= SUPPLIED DATA =
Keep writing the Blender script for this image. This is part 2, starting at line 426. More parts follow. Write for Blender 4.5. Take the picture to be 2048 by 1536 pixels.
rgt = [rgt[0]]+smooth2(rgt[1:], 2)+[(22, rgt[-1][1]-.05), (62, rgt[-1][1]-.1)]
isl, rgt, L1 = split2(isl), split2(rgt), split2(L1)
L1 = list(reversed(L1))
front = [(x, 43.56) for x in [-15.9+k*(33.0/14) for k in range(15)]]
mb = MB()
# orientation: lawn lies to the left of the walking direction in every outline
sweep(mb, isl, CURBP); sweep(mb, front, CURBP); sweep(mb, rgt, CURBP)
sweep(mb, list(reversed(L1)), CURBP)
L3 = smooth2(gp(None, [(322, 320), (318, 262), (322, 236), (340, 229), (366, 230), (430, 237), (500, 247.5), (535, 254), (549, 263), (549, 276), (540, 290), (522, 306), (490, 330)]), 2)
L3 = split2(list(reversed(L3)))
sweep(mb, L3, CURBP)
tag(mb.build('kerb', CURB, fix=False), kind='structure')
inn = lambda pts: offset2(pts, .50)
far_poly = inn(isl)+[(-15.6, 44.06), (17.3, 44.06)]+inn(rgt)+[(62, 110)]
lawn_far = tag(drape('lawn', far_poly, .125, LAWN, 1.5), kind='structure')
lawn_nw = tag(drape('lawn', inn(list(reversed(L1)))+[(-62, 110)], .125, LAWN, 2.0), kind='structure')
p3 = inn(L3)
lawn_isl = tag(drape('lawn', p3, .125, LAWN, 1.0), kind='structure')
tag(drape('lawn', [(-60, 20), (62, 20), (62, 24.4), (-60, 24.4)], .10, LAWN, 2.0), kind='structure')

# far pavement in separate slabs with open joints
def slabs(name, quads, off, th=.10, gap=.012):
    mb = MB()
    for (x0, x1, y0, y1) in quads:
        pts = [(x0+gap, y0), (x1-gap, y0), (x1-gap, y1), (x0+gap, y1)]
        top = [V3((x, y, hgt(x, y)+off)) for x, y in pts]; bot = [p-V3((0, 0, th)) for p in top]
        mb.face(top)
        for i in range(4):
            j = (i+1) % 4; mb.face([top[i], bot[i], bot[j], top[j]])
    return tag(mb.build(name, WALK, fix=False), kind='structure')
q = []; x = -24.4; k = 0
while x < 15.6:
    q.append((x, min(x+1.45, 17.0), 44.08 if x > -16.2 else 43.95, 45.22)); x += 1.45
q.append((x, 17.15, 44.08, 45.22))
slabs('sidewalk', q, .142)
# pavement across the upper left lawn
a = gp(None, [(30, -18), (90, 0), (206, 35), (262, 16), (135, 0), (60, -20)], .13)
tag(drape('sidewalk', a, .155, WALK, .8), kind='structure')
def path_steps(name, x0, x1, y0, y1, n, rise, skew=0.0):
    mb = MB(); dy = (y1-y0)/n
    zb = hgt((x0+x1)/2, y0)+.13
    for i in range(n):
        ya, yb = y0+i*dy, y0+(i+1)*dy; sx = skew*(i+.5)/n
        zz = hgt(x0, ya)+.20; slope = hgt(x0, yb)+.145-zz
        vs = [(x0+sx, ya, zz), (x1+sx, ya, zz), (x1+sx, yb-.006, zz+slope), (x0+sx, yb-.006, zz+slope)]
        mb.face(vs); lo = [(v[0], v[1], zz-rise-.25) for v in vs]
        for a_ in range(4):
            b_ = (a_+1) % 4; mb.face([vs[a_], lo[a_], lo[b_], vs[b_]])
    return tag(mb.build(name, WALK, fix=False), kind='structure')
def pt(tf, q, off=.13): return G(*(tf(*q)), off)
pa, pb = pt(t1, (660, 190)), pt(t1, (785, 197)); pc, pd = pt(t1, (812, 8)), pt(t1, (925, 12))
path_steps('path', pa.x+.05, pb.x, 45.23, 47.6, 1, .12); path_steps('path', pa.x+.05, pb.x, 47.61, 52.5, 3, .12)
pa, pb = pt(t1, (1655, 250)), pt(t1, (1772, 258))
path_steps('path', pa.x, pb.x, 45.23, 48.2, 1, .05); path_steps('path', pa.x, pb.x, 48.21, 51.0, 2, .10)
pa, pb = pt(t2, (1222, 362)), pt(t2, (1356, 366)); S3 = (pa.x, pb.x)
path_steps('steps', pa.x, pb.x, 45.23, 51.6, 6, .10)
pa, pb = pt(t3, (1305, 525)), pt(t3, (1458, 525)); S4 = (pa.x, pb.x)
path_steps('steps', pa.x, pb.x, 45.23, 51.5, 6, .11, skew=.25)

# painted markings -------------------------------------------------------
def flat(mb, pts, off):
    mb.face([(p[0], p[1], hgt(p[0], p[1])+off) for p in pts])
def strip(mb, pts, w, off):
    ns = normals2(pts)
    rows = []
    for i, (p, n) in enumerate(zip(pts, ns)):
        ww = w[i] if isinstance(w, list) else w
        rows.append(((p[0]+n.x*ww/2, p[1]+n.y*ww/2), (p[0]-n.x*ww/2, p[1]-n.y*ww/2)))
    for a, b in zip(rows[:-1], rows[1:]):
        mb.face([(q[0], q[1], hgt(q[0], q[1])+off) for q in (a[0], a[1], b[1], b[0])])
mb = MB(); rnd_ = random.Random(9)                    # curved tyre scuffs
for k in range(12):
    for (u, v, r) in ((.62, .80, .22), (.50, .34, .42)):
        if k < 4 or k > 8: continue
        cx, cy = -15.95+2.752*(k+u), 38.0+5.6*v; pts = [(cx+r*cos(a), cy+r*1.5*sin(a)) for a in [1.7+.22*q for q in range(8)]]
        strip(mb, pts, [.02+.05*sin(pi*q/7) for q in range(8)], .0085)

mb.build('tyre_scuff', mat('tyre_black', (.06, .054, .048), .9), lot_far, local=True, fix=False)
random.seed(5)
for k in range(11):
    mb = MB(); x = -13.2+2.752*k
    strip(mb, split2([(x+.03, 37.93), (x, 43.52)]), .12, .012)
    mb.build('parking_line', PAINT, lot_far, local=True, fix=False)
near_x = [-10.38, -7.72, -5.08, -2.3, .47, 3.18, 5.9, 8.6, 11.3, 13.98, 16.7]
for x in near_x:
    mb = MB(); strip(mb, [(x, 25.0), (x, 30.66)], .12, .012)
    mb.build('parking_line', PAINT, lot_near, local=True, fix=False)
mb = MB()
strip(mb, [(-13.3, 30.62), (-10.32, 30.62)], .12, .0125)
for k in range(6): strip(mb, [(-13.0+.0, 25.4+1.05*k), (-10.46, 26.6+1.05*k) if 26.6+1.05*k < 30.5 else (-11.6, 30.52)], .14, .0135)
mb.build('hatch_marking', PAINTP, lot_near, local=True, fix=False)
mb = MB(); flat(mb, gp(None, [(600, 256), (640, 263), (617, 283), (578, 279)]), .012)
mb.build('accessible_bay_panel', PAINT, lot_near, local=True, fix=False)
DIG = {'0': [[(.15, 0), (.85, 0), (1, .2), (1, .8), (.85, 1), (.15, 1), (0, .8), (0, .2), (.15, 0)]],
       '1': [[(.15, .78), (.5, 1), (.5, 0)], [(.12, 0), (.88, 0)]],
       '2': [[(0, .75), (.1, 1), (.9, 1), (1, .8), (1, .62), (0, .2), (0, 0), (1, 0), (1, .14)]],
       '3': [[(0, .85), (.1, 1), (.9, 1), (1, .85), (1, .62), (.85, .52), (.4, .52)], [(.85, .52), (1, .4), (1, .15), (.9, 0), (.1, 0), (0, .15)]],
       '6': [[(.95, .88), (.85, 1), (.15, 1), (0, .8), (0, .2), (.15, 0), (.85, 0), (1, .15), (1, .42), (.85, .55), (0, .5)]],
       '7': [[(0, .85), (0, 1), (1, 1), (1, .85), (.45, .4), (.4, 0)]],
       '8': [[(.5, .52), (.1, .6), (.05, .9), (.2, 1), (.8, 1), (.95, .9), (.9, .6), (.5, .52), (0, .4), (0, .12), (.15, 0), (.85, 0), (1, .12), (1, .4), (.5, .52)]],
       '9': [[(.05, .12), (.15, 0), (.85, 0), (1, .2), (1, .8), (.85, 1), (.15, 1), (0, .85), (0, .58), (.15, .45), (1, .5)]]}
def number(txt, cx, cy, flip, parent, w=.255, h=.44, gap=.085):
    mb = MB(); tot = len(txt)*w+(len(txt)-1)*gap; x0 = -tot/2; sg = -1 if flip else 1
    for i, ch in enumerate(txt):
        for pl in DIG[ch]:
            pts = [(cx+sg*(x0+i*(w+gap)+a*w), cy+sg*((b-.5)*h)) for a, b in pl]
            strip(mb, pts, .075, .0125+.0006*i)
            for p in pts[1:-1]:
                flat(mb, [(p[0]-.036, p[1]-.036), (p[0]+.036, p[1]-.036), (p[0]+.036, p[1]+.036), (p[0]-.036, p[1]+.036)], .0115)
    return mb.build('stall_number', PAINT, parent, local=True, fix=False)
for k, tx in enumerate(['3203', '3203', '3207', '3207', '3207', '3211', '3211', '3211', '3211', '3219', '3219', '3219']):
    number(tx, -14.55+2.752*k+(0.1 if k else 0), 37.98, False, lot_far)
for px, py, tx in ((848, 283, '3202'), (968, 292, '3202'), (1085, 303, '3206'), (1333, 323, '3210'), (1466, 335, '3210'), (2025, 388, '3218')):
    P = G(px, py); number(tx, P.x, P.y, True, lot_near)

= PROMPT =
Print only the lines that run from the start of the listing to the line bearing "24.4)], .10, LAWN, 2.0), kind='structure')"; please keep the first line and that last one, exactly as they appear.

= RESPONSE =
Keep writing the Blender script for this image. This is part 2, starting at line 426. More parts follow. Write for Blender 4.5. Take the picture to be 2048 by 1536 pixels.
rgt = [rgt[0]]+smooth2(rgt[1:], 2)+[(22, rgt[-1][1]-.05), (62, rgt[-1][1]-.1)]
isl, rgt, L1 = split2(isl), split2(rgt), split2(L1)
L1 = list(reversed(L1))
front = [(x, 43.56) for x in [-15.9+k*(33.0/14) for k in range(15)]]
mb = MB()
# orientation: lawn lies to the left of the walking direction in every outline
sweep(mb, isl, CURBP); sweep(mb, front, CURBP); sweep(mb, rgt, CURBP)
sweep(mb, list(reversed(L1)), CURBP)
L3 = smooth2(gp(None, [(322, 320), (318, 262), (322, 236), (340, 229), (366, 230), (430, 237), (500, 247.5), (535, 254), (549, 263), (549, 276), (540, 290), (522, 306), (490, 330)]), 2)
L3 = split2(list(reversed(L3)))
sweep(mb, L3, CURBP)
tag(mb.build('kerb', CURB, fix=False), kind='structure')
inn = lambda pts: offset2(pts, .50)
far_poly = inn(isl)+[(-15.6, 44.06), (17.3, 44.06)]+inn(rgt)+[(62, 110)]
lawn_far = tag(drape('lawn', far_poly, .125, LAWN, 1.5), kind='structure')
lawn_nw = tag(drape('lawn', inn(list(reversed(L1)))+[(-62, 110)], .125, LAWN, 2.0), kind='structure')
p3 = inn(L3)
lawn_isl = tag(drape('lawn', p3, .125, LAWN, 1.0), kind='structure')
tag(drape('lawn', [(-60, 20), (62, 20), (62, 24.4), (-60, 24.4)], .10, LAWN, 2.0), kind='structure')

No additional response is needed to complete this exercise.